Players under rookie contracts can be one of a team's most valuable assets. When you land a star-level player in the draft, the value per production ratio is invariably in your favor. Production equals wins and wins have a value.
Our rule of thumb puts that value at about $2.5 million. Well, Anthony Davis is going to get paid about $4.3 million as a rookie for being the top pick in Thursday's draft. To justify that salary, he just needs to be worth at least two wins. Needless to say, he projects to do considerably better than that.
This is tremendously valuable to rebuilding teams. For prime examples, just look at the Chicago Bulls. After drafting Derrick Rose, the Bulls were rewarded with a level of production that made Rose the league's MVP in just his third NBA season, when he earned just $5.5 million.
With Rose in place as a low-cost foundation player, Chicago was able to lock up Luol Deng and Joakim Noah, while going out and signing a premium free agent in Carlos Boozer. Down the line, the costs shoot up, but there is no better way to stock a roster than by starting with a star player on a rookie contract.
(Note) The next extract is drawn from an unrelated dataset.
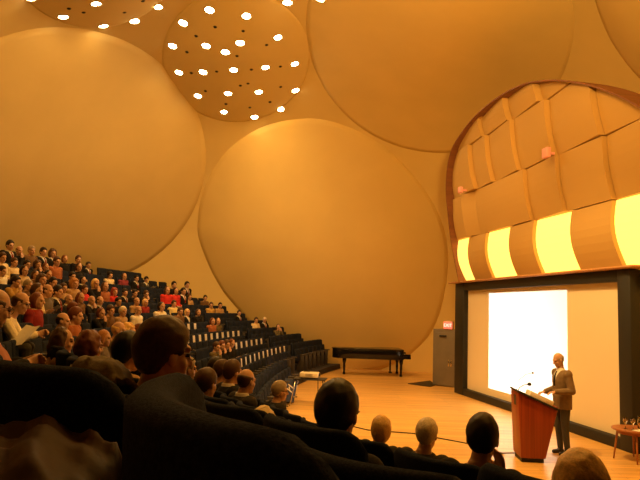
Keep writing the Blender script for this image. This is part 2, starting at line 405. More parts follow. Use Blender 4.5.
rowsP = [
 (3.41, 4.67, [.1, .40, 1.42, 2.68, 3.93, 5.21, 6.64, 8.07, 9.4, 10.7], 'bottom'),
 (4.67, 5.92, [.1, 1.5, 2.2, 5.05, 6.5, 8.05, 9.6, 11.], 'second'),
 (5.92, 7.2, [.3, 2.4, 3.4, 4.85, 6.35, 8.05, 9.7], 'third'),
 (7.2, 8.0, [1.3, 3.2, 4.68, 6.15, 7.8, 9.2], 'top')]
TX = {(1, 0): .08, (1, 1): -.22, (1, 2): .1, (1, 3): .16, (1, 4): .05, (1, 5): .2, (2, 0): .22, (2, 1): .12, (2, 2): .2, (2, 3): .1, (2, 4): .22, (2, 5): .1, (3, 0): .1, (3, 1): .16, (3, 2): .22, (3, 3): .2, (3, 4): .1}
for ri, (z0, z1, ed, nm) in enumerate(rowsP):
    c = 0; lc = 0
    for i in range(len(ed) - 1):
        if ri == 0 and i % 2 == 1:
            if panel(ed[i], ed[i + 1], z0, z1, .0, .13, .05, 'glowing_panel', COVE, '%s painted-glow yellow cove panel from the left, in the bottom row above the screen' % ordw(lc), 'light panel', 'glowing panels above the screen'): lc += 1
        else:
            if panel(ed[i], ed[i + 1], z0, z1, TX.get((ri, i), .06) * .8, .13 if ri == 0 else .05, .1, 'acoustic_panel', PANEL, '%s cream acoustic panel from the left in the %s row above the screen' % (ordw(c), nm), 'panel', 'acoustic panels above the screen'): c += 1
for (s, z, lab) in ((6.43, 5.95, 'larger pink square fixture on the panel seam above the screen'), (1.82, 5.98, 'smaller pink square fixture at the left of the panel wall')):
    t = wall_thing('pink_fixture', lab, 'light fixture', None)
    k = .115 if s > 3 else .09
    MB().box(P(s, .33 + tilt(z), z), (k * 1.9, .1, k * 1.9)).build('housing', PINK, t, bevel=.012)
    MB().box(P(s, .22 + tilt(z), z), (.05, .16, .05)).build('bracket', PINK, t)

# door block with exit sign
da = Vector((3.94, 21.35, 0)); db = Vector((4.72, 20.68, 0)); dd = (db - da); dr = math.atan2(dd.y, dd.x); Wd = dd.length
t = empty('door_1', da, dr); tag(t, kind='structure')
MB().box((Wd / 2, .38, .94), (Wd, .7, 1.88)).build('door_frame', DOORM, t, bevel=.01)
l = MB().box((Wd / 2 + .02, .0, .9), (Wd - .12, .05, 1.74)).build('door_leaf', DOORM, t, bevel=.006)
for x in (.62, .72): MB().box((Wd * .62 + (x - .62) * .9, -.04, .78), (.05, .02, .22)).build('door_handle', CHROME, l, bevel=.005)
MB().box((.42, -.05, 1.66), (.26, .05, .05)).build('door_closer', STEEL, l, bevel=.008)
t = empty('exit_sign', da + dd * .56 + Vector((0, 0, 1.88)), dr, 'lit red EXIT sign standing on top of the grey door block', 'sign')
MB().box((0, .05, .14), (.34, .1, .28)).build('sign_case', SIGNHOUSE, t, bevel=.012)
MB().box((0, -.006, .135), (.31, .012, .22)).build('sign_face', REDSIGN, t)
cu = bpy.data.curves.new('exit', 'FONT'); cu.body = 'EXIT'; cu.size = .15; cu.extrude = .004; cu.align_x = 'CENTER'; cu.align_y = 'CENTER'
tmp = bpy.data.objects.new('tmp', cu); link(tmp); dg = bpy.context.evaluated_depsgraph_get(); dg.update()
me = bpy.data.meshes.new_from_object(tmp.evaluated_get(dg)); bpy.data.objects.remove(tmp)
me.materials.clear(); me.materials.append(emit('exit_letters', (1, .75, .6), 1.3)); o = bpy.data.objects.new('lettering', me); link(o); o.parent = t
o.location = (0, -.016, .135); o.rotation_euler = (PI / 2, 0, 0)
m = MB().add([(3.13, 21.4, .0), (3.78, 20.75, .0), (4.05, 21.3, .0), (4.1, 22.6, .0), (3.13, 21.4, .02), (3.78, 20.75, .02), (4.05, 21.3, .02), (4.1, 22.6, .02)], [(0, 1, 2, 3), (4, 5, 6, 7), (0, 1, 5, 4), (1, 2, 6, 5), (2, 3, 7, 6), (3, 0, 4, 7)])
tag(m.build('floor_mat', BLACK), 'black mat lying on the stage floor left of the grey door', 'mat')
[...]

With that in mind, let's look at some projected values from last night's draft. The first section takes a look at the lottery. The second section projects the rest of the first round. We're going to see which players project as the best values over the four-year duration of their rookie contracts. I've projected each player's on-court production using my ATH system for projecting rookies.
In a nutshell, the system estimates how well a player's amateur production will translate based on certain athletic factors, such as foul-drawing ability, rebounding, shot-blocking and steals. This method also is used to project a possible aging pattern for each player, based on his age upon entering the league and similarities to past players with similar athletic traits.
Using ATH, I've forecast the WARP (wins above replacement level) totals for the first four NBA seasons for each player in the lottery. Then I've applied the dollars per win rule of thumb to determine the player's value in dollars. (The actual amount I use is between $2.3 and $2.4 million per win.)
Some players project as below replacement level; the financial value of these players is then assumed to be the league minimum. By plugging in estimates of each player's slot-mandated salary, we can measure how much of a value each player promises to have.
THE LOTTERY PICKS
The slam dunk
Anthony Davis (No. 1 pick, New Orleans)
73.9 projected WARP; Net Value of $127.6 million over rookie scale
No one was close to Davis when it came to consideration as the top pick, and no one is close to projected value. He projects to add nearly 74 wins to the Hornets' bottom line the next four years, while costing New Orleans just $17.2 million. Those wins, in an open-market environment with no cap and no max salary, would be worth $128 million. I'd say that's a bargain. If Davis meets expectations, he'll have no trouble landing a max contract when his rookie deal is up.